The new movement is meant to replace Idushiye Vmeste, or Moving Together, the Kremlin-sponsored youth movement that has outlived its usefulness. The appearance of a counter-movement called "Moving Without Putin" seems to have sounded its death knell a couple of months ago. The leader of Moving Together, Vasily Yakemenko, is to head the new youth movement. But, moving under the new name, he and his young pro-Putin army will have to be more, well, more militant.

A funny thing happened at the group's congress. Two young men from Moscow took the ill-advised step of going there under false pretenses, claiming to be delegates from Kaliningrad. One was Ilya Yashin, leader of the youth wing of the liberal Yabloko party. The other was Oleg Kashin, a reporter for Kommersant. They managed to register and check into their double room before someone recognized them.

Four people forced them back into their room, where they were held for half an hour.
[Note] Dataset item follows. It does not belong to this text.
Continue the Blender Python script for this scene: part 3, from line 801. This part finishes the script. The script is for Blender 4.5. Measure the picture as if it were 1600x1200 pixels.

Then the journalist was dragged on stage in front of Nashi members, who were told that here was one of "them" -- as in "not one of us" but "one of not us."

"This is Oleg Kashin," whoever exhibited the reporter on stage reportedly told the audience. "He writes poorly of us. He is our enemy. Remember him."

The two trespassers were then taken outside, where, according to eyewitnesses, the leader of Nashi told his people to dunk Yashin in a snow bank. They (Us) apparently took to the task with great enthusiasm, giving the Yabloko activist a thorough beating in addition to the snow bath. Then Kashin and Yashin were told to leave the premises, which, one supposes, they were happy to do.

On their way out, Kashin and Yashin managed to give a couple of phone interviews to interested media, and by the time they were back in Moscow, the Russian-language part of the World Wide Web was abuzz with discussion of the incident. People talked about whether Kashin and Yashin should try to go to the police. They debated whether the incident would damage Nashi's reputation in any way. A number of people suggested it was the interlopers' own fault. One remarkable thing about the discussions was that no one seemed surprised.

After all, this is Russia. It's Us versus Them out there.